Pendant la majeure partie du temps, la caméra suit la reine dans les dédales du palais, plus sculpture que femme, cette partie du film présente certaines ressemblances avec Marie Antoinette, de Sophia Coppolla, elle montre comment toute notion de réalité peut disparaître de l'esprit des dirigeants lorsqu'ils sont si encerclés par les protocoles et le luxe que plus rien ne filtre du monde extérieur. Cette reine ne vit pas, elle paraît, (et elle conspire, ce qui peut finalement s'apparenter à de la vie. ) Ensuite c'est la tragédie qui s'installe, et on dépasse des sommets dans le grandiose. Evidemment parfois on se dit que le trait est un peu gros, mais ça n'est pas rendre hommage au film que de dire seulement « parfois », la démesure est justement ce qui le rend beau, moins théatral il l'eût été trop. En sortant je me disais que ça ressemblait à Hamlet pas par l'histoire mais par la structure, et maintenant je me demande comment shakespeare était perçu de son vivant.

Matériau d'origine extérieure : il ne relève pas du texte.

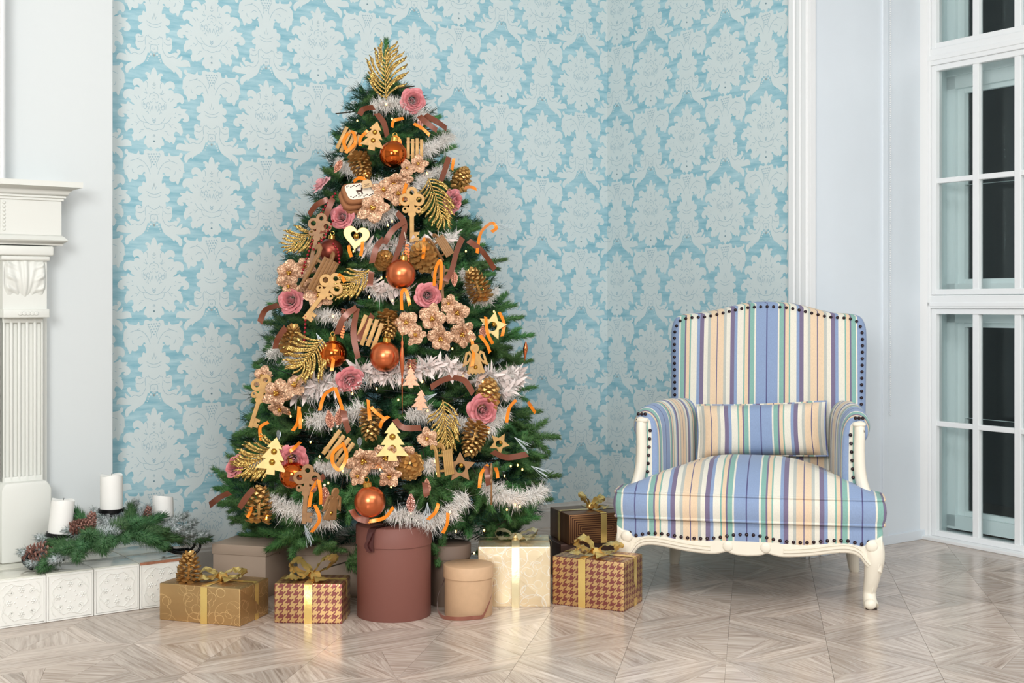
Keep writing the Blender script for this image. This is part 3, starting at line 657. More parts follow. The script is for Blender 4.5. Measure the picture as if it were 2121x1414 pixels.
# apron
top = [(0, .222), (.04, .22), (.11, .206), (.19, .203), (.27, .213), (.33, .214), (.37, .205), (.395, .216), (.43, .236)]
bot = [(.43, .13), (.405, .135), (.385, .152), (.365, .178), (.33, .19), (.28, .187), (.2, .174), (.12, .168), (.085, .173), (.066, .178), (.05, .172), (.03, .168), (0, .166)]
tp = [(p.x, p.y) for p in spline([(x, z, 0) for x, z in top], 4)]; bt = [(p.x, p.y) for p in spline([(x, z, 0) for x, z in bot], 3)]
half = tp+bt; poly = half[:-1]+[(-x, z) for x, z in half[::-1][:-1]]
poly = [p for i, p in enumerate(poly) if (Vector(p)-Vector(poly[i-1])).length > 1e-4]
ob('apron', plate([poly], .036, M_paint, .006, 'apron'), chair, T(0, -.028, 0))
for sx in (1, -1):
    am = MB(); am.tube([(sx*x, -.048, z+.012) for x, z in bt[4:22]], .0045, 6); ob('rail_bead', am.mesh('rail_bead', M_paint), chair)
    am = MB(); am.tube([(sx*x, -.047, z+.022) for x, z in bt[8:22]], .003, 6); ob('rail_bead', am.mesh('rail_bead', M_paint), chair)
    ob('carved_scroll', MB().ball((sx*.062, -.046, .192), .018, 10, 0, (1, .35, 1)).mesh('carved_scroll', M_paint), chair)
    ob('carved_scroll', MB().ball((sx*.402, -.05, .212), .02, 10, 0, (1, .4, 1)).mesh('carved_scroll', M_paint), chair)
for sx in (1, -1):
    sb = MB(); sp = [(0, .2), (.3, .2), (.6, .2), (.6, .16), (.4, .172), (.2, .168), (.05, .16), (0, .13)]
    a = Vector((sx*.425, -.01, 0)); bvec = Vector((sx*.365+.03, .57, 0))-a; M = Matrix(((bvec.normalized().x, 0, 0, a.x), (bvec.normalized().y, 0, 1, a.y), (0, 1, 0, 0), (0, 0, 0, 1)))
    vs = []
    sb.prism([(p[0]*bvec.length/.6, p[1]) for p in sp], -.012, .012, Matrix(((bvec.normalized().x, 0, -bvec.normalized().y, a.x-sx*.012), (bvec.normalized().y, 0, bvec.normalized().x, a.y), (0, 1, 0, 0), (0, 0, 0, 1))))
    ob('side_rail', sb.mesh('side_rail', M_paint, True, bevel=.004), chair)
    leg = MB(); pts = spline([(sx*.398, -.004, .24), (sx*.408, -.018, .2), (sx*.411, -.022, .16), (sx*.404, -.012, .1), (sx*.397, .002, .055), (sx*.397, -.004, .03), (sx*.402, -.022, .008)], 6)
    rr = [.033, .036, .033, .0255, .021, .022, .025]
    leg.tube(pts, lambda t: rr[min(int(t*6), 5)]+(rr[min(int(t*6), 5)+1]-rr[min(int(t*6), 5)])*(t*6-min(int(t*6), 5)), 14)
    leg.ball((sx*.398, -.03, .018), .0185, 10, 0, (1.1, .9, .95)); leg.tube([(sx*.422, -.046, .2), (sx*.424, -.047, .15), (sx*.412, -.033, .1), (sx*.404, -.018, .055)], .004, 6)
    lo = ob('front_leg', leg.mesh('front_leg', M_paint), chair)
    ob('toe_pad', MB().lathe([(.018, 0), (.018, .004)], 12, (sx*.402, -.02, .0)).mesh('toe_pad', M_dark), lo)
    bl_ = MB(); pts = spline([(sx*.33+.03, .535, .26), (sx*.328+.03, .54, .15), (sx*.33+.03, .565, .06), (sx*.336+.03, .59, .004)], 5)
    bl_.tube(pts, lambda t: .034-.016*t, 12); ob('back_leg', bl_.mesh('back_leg', M_paint), chair)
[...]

Autre chose, je me demande si cette manière de créer la beauté par le nombre ( je n'ai jamais vu autant de figurants ) n'est pas un héritage du communisme...
Ce
qui
me
plait
le
plus
dans ce film ...
C'est la part d'apparat qui n'est là que pour le plaisir de l'apparat, et la manière dont elle s'intègre au film sans se substituer au scénario alors que le réalisateur aurait très bien pu se contenter d'un film creux mais beau et tout de même faire des bénéfices extraordinaires. Ma fois, il ne faut pas toujours cracher sur ce qui nous émerveille plus qu'il ne nous fait réfléchir.